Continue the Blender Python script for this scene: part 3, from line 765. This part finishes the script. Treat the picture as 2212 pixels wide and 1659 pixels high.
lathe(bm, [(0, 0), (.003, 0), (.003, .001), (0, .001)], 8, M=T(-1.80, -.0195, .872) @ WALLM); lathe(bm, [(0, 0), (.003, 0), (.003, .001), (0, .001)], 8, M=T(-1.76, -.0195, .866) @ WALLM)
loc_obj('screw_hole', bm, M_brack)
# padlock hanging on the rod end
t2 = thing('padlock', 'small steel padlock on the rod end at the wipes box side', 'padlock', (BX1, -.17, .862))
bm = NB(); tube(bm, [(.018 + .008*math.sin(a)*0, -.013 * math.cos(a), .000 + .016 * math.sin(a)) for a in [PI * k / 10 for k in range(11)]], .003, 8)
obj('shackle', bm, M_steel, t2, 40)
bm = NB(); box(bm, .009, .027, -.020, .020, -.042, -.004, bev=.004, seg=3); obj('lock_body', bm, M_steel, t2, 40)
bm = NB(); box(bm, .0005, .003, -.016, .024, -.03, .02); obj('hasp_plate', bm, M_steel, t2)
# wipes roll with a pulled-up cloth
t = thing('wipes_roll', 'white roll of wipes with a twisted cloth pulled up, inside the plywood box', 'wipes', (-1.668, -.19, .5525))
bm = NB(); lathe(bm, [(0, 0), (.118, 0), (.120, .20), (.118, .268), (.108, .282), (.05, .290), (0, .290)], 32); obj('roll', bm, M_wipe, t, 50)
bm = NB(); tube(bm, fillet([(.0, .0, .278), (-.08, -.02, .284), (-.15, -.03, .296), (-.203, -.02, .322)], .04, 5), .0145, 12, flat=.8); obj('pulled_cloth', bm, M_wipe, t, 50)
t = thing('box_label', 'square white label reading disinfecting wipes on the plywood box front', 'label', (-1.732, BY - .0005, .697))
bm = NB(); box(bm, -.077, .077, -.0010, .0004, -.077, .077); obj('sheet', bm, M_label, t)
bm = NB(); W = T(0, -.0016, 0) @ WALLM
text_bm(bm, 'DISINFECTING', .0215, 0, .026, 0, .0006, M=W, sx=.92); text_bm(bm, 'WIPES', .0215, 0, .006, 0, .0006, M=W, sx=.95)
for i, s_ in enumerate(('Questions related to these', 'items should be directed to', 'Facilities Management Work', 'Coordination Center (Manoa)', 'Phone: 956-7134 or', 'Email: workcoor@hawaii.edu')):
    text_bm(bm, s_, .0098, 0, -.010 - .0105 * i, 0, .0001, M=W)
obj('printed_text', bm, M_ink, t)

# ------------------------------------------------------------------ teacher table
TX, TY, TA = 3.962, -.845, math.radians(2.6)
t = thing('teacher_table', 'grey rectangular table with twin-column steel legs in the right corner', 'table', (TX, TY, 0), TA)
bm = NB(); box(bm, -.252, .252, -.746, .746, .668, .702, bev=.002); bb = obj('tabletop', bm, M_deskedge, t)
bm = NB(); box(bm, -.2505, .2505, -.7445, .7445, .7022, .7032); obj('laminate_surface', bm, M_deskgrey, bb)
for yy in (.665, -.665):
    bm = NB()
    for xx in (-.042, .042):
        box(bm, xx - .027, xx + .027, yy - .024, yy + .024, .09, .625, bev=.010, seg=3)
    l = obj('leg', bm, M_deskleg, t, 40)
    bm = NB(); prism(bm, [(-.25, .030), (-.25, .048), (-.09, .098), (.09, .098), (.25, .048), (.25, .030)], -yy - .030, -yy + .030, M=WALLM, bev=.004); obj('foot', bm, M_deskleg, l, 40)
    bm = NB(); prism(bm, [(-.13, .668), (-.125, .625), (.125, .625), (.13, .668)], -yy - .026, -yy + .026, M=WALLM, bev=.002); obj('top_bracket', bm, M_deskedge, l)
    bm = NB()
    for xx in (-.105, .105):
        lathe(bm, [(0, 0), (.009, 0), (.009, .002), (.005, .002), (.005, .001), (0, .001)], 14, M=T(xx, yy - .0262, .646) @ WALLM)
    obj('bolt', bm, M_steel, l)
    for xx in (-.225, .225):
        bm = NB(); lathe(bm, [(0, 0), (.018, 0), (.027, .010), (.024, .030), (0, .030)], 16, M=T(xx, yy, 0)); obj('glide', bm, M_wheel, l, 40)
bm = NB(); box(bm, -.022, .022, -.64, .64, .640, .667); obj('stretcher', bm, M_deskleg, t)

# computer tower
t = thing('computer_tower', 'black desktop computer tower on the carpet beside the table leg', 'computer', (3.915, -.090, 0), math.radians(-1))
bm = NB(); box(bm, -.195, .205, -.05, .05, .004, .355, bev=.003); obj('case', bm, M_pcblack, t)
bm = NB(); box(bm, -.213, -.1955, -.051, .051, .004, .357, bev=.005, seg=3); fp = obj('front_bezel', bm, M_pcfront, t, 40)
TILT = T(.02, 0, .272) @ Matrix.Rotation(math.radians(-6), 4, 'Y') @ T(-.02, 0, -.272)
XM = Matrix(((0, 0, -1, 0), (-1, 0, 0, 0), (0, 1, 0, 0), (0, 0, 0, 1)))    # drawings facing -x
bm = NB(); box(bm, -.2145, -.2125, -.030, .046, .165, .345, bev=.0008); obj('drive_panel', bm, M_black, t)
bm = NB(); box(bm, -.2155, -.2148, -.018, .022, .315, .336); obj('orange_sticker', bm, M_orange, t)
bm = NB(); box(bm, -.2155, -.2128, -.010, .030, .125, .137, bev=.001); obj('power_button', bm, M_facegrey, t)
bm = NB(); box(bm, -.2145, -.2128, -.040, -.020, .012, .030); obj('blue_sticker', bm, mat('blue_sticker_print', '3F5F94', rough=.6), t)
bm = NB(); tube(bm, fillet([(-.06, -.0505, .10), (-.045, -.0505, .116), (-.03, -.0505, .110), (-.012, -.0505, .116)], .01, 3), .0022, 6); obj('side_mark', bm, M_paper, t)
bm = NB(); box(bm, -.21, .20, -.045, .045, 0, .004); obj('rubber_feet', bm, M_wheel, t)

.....

Can you give every line above again, exactly as written?

Continue the Blender Python script for this scene: part 3, from line 765. This part finishes the script. Treat the picture as 2212 pixels wide and 1659 pixels high.
lathe(bm, [(0, 0), (.003, 0), (.003, .001), (0, .001)], 8, M=T(-1.80, -.0195, .872) @ WALLM); lathe(bm, [(0, 0), (.003, 0), (.003, .001), (0, .001)], 8, M=T(-1.76, -.0195, .866) @ WALLM)
loc_obj('screw_hole', bm, M_brack)
# padlock hanging on the rod end
t2 = thing('padlock', 'small steel padlock on the rod end at the wipes box side', 'padlock', (BX1, -.17, .862))
bm = NB(); tube(bm, [(.018 + .008*math.sin(a)*0, -.013 * math.cos(a), .000 + .016 * math.sin(a)) for a in [PI * k / 10 for k in range(11)]], .003, 8)
obj('shackle', bm, M_steel, t2, 40)
bm = NB(); box(bm, .009, .027, -.020, .020, -.042, -.004, bev=.004, seg=3); obj('lock_body', bm, M_steel, t2, 40)
bm = NB(); box(bm, .0005, .003, -.016, .024, -.03, .02); obj('hasp_plate', bm, M_steel, t2)
# wipes roll with a pulled-up cloth
t = thing('wipes_roll', 'white roll of wipes with a twisted cloth pulled up, inside the plywood box', 'wipes', (-1.668, -.19, .5525))
bm = NB(); lathe(bm, [(0, 0), (.118, 0), (.120, .20), (.118, .268), (.108, .282), (.05, .290), (0, .290)], 32); obj('roll', bm, M_wipe, t, 50)
bm = NB(); tube(bm, fillet([(.0, .0, .278), (-.08, -.02, .284), (-.15, -.03, .296), (-.203, -.02, .322)], .04, 5), .0145, 12, flat=.8); obj('pulled_cloth', bm, M_wipe, t, 50)
t = thing('box_label', 'square white label reading disinfecting wipes on the plywood box front', 'label', (-1.732, BY - .0005, .697))
bm = NB(); box(bm, -.077, .077, -.0010, .0004, -.077, .077); obj('sheet', bm, M_label, t)
bm = NB(); W = T(0, -.0016, 0) @ WALLM
text_bm(bm, 'DISINFECTING', .0215, 0, .026, 0, .0006, M=W, sx=.92); text_bm(bm, 'WIPES', .0215, 0, .006, 0, .0006, M=W, sx=.95)
for i, s_ in enumerate(('Questions related to these', 'items should be directed to', 'Facilities Management Work', 'Coordination Center (Manoa)', 'Phone: 956-7134 or', 'Email: workcoor@hawaii.edu')):
    text_bm(bm, s_, .0098, 0, -.010 - .0105 * i, 0, .0001, M=W)
obj('printed_text', bm, M_ink, t)

# ------------------------------------------------------------------ teacher table
TX, TY, TA = 3.962, -.845, math.radians(2.6)
t = thing('teacher_table', 'grey rectangular table with twin-column steel legs in the right corner', 'table', (TX, TY, 0), TA)
bm = NB(); box(bm, -.252, .252, -.746, .746, .668, .702, bev=.002); bb = obj('tabletop', bm, M_deskedge, t)
bm = NB(); box(bm, -.2505, .2505, -.7445, .7445, .7022, .7032); obj('laminate_surface', bm, M_deskgrey, bb)
for yy in (.665, -.665):
    bm = NB()
    for xx in (-.042, .042):
        box(bm, xx - .027, xx + .027, yy - .024, yy + .024, .09, .625, bev=.010, seg=3)
    l = obj('leg', bm, M_deskleg, t, 40)
    bm = NB(); prism(bm, [(-.25, .030), (-.25, .048), (-.09, .098), (.09, .098), (.25, .048), (.25, .030)], -yy - .030, -yy + .030, M=WALLM, bev=.004); obj('foot', bm, M_deskleg, l, 40)
    bm = NB(); prism(bm, [(-.13, .668), (-.125, .625), (.125, .625), (.13, .668)], -yy - .026, -yy + .026, M=WALLM, bev=.002); obj('top_bracket', bm, M_deskedge, l)
    bm = NB()
    for xx in (-.105, .105):
        lathe(bm, [(0, 0), (.009, 0), (.009, .002), (.005, .002), (.005, .001), (0, .001)], 14, M=T(xx, yy - .0262, .646) @ WALLM)
    obj('bolt', bm, M_steel, l)
    for xx in (-.225, .225):
        bm = NB(); lathe(bm, [(0, 0), (.018, 0), (.027, .010), (.024, .030), (0, .030)], 16, M=T(xx, yy, 0)); obj('glide', bm, M_wheel, l, 40)
bm = NB(); box(bm, -.022, .022, -.64, .64, .640, .667); obj('stretcher', bm, M_deskleg, t)

# computer tower
t = thing('computer_tower', 'black desktop computer tower on the carpet beside the table leg', 'computer', (3.915, -.090, 0), math.radians(-1))
bm = NB(); box(bm, -.195, .205, -.05, .05, .004, .355, bev=.003); obj('case', bm, M_pcblack, t)
bm = NB(); box(bm, -.213, -.1955, -.051, .051, .004, .357, bev=.005, seg=3); fp = obj('front_bezel', bm, M_pcfront, t, 40)
TILT = T(.02, 0, .272) @ Matrix.Rotation(math.radians(-6), 4, 'Y') @ T(-.02, 0, -.272)
XM = Matrix(((0, 0, -1, 0), (-1, 0, 0, 0), (0, 1, 0, 0), (0, 0, 0, 1)))    # drawings facing -x
bm = NB(); box(bm, -.2145, -.2125, -.030, .046, .165, .345, bev=.0008); obj('drive_panel', bm, M_black, t)
bm = NB(); box(bm, -.2155, -.2148, -.018, .022, .315, .336); obj('orange_sticker', bm, M_orange, t)
bm = NB(); box(bm, -.2155, -.2128, -.010, .030, .125, .137, bev=.001); obj('power_button', bm, M_facegrey, t)
bm = NB(); box(bm, -.2145, -.2128, -.040, -.020, .012, .030); obj('blue_sticker', bm, mat('blue_sticker_print', '3F5F94', rough=.6), t)
bm = NB(); tube(bm, fillet([(-.06, -.0505, .10), (-.045, -.0505, .116), (-.03, -.0505, .110), (-.012, -.0505, .116)], .01, 3), .0022, 6); obj('side_mark', bm, M_paper, t)
bm = NB(); box(bm, -.21, .20, -.045, .045, 0, .004); obj('rubber_feet', bm, M_wheel, t)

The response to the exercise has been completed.